The UN human rights office has called for an “impartial and thorough” investigation into the deaths.

Morales, who had defended “mobilisation and blockades” as “legitimate expressions of resistance,” later said he is an “enemy of protests” and claimed that “what happened in Llallagua was well staged” to incriminate his supporters.

“It’s crazy for him to say that, because he is the ‘father’ of the blockades: he built his entire political career blocking roads,” said economic analyst Gonzalo Chávez Alvarez, a professor at the Universidad Católica Boliviana.

Morales is barred from running by a constitutional court ruling that reaffirmed the constitution’s two-term presidential limit and by the electoral court, which argued that his party is not officially registered.

Bolivia’s longest-serving leader governed from 2006 to 2019. After about a decade of prosperity driven by a natural gas boom, reserves had dwindled, and an economic crisis began.

In 2019, he sought a fourth term; there was a blackout during the vote count, and when it resumed, it showed him as the winner.

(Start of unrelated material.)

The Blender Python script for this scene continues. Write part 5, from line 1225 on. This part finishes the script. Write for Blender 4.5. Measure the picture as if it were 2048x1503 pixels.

The country erupted in violent protests, and Morales fled to Mexico and later to Argentina.

After his protégé Arce won the presidency in 2020, Morales returned, but the two soon fell out.

Under Arce, the economy has deteriorated, and the country is now facing its worst economic crisis since the hyperinflation of 1985, with inflation and a shortage of US dollars and fuel.

Deeply unpopular, the president reversed his decision to seek re-election and now backs his former interior minister, 36-year-old lawyer Eduardo del Castillo.

Even within the left, he will face competition from the equally young senate president, 36-year-old Andrónico Rodríguez, once seen as Morales’s natural heir due to his Indigenous roots and leadership in the coca growers’ union, but now treated as a traitor by the former president.

On the right, businessman Samuel Doria Medina, 66, and former president Jorge “Tuto” Quiroga, 65, are polling well, and will try to oust the Movimiento al Socialismo (Mas) party after nearly two decades in power.

Meanwhile, police and military forces have so far failed to execute the arrest warrant against Morales over the allegation of statutory rape.

Last week, all other presidential candidates except him met in the capital, La Paz. At the end of the meeting, the head of the electoral court, Óscar Hassenteufel, pledged that elections would go ahead “without fail” on 17 August.

“Morales wants to enter the elections at all costs, and he won’t succeed,” said economist Alvarez. “So there’s uncertainty over whether the elections will really happen because it’s hard to say whether Morales will have enough strength to stop them.”